◆ Stated problem
Do not repeat pictures. Repeat exactly the lines of the listing below from its first line through the line with "import numpy as np".

Begin Stored data

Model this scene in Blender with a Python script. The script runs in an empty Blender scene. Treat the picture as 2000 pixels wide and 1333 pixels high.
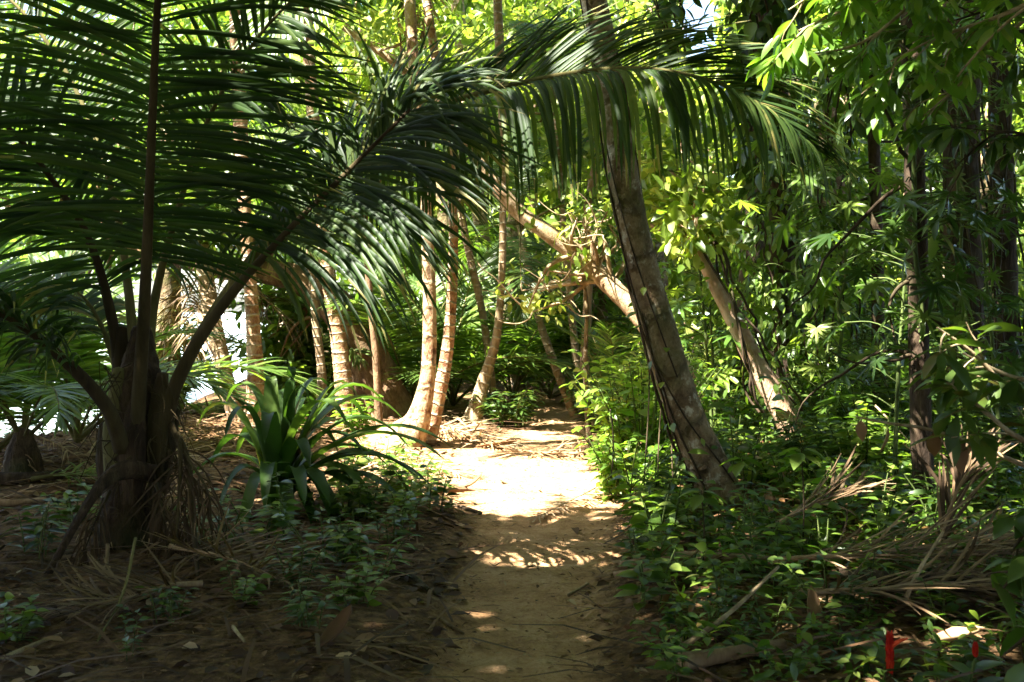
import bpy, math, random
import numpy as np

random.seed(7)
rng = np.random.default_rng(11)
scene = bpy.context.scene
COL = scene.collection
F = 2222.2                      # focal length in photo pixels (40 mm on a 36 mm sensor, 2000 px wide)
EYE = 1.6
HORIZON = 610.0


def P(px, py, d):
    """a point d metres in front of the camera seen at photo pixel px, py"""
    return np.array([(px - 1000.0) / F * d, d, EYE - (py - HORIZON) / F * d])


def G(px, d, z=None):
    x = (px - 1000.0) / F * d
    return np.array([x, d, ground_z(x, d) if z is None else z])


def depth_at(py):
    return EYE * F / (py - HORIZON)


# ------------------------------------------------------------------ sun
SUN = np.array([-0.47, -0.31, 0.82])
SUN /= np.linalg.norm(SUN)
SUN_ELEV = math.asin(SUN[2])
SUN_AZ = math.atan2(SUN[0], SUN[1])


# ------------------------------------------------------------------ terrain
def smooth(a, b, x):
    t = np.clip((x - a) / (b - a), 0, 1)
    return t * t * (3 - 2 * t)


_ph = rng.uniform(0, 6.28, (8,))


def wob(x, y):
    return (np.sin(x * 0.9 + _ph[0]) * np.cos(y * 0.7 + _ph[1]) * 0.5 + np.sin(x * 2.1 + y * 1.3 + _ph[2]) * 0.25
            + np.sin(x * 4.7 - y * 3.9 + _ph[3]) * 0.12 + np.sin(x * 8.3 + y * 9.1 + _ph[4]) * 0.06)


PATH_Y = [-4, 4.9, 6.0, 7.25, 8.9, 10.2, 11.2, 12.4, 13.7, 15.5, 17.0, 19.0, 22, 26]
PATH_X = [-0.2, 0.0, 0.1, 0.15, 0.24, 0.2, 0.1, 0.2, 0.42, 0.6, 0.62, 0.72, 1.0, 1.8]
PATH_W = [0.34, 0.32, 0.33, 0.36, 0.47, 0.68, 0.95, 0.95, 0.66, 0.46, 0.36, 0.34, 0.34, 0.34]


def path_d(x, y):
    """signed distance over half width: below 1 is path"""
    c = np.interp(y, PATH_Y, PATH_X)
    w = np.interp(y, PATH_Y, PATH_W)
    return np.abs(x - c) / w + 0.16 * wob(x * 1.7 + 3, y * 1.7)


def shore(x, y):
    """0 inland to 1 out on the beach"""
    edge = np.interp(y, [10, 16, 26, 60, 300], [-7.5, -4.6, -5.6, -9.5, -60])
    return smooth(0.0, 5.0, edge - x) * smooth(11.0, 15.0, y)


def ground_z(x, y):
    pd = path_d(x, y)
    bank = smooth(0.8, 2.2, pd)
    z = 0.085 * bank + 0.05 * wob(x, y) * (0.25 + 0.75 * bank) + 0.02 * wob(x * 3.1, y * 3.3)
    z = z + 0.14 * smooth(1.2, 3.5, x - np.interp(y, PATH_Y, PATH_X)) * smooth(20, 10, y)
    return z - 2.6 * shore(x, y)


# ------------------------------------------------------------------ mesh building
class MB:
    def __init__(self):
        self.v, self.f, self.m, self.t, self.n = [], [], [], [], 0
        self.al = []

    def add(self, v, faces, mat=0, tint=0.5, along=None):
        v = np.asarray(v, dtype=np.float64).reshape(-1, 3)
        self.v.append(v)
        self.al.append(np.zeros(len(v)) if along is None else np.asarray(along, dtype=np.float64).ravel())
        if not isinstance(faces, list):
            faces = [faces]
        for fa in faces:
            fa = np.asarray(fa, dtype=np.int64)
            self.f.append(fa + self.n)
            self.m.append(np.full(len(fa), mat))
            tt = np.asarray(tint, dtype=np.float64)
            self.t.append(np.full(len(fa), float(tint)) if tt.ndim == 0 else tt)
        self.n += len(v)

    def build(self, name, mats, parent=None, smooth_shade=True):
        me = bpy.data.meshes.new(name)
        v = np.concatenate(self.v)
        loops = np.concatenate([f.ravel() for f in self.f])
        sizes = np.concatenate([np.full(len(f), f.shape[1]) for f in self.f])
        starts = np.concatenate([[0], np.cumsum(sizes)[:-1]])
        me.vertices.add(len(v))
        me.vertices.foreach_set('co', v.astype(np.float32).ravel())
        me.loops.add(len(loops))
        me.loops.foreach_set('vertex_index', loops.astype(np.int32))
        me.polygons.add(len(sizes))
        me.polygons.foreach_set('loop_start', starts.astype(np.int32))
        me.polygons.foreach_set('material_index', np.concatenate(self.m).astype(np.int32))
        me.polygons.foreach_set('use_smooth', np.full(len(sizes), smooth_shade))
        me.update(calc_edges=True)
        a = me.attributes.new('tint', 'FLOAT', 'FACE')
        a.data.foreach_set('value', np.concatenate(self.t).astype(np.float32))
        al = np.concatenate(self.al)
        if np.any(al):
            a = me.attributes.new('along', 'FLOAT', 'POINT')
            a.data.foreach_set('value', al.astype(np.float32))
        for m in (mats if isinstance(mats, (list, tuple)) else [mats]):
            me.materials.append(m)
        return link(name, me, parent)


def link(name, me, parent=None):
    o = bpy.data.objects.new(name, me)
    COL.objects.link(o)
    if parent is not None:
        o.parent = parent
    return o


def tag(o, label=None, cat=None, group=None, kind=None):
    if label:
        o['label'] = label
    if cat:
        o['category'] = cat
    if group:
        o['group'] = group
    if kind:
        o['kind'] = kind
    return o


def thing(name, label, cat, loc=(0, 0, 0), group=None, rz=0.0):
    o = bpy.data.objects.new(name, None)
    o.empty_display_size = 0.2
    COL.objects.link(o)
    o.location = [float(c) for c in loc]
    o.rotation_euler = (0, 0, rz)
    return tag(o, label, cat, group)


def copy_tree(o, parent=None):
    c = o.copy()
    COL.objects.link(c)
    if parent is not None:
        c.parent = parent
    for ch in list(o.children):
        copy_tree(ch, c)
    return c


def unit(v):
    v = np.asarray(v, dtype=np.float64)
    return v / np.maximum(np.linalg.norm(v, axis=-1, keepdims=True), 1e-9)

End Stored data

◆ Output of the task
Model this scene in Blender with a Python script. The script runs in an empty Blender scene. Treat the picture as 2000 pixels wide and 1333 pixels high.
import bpy, math, random
import numpy as np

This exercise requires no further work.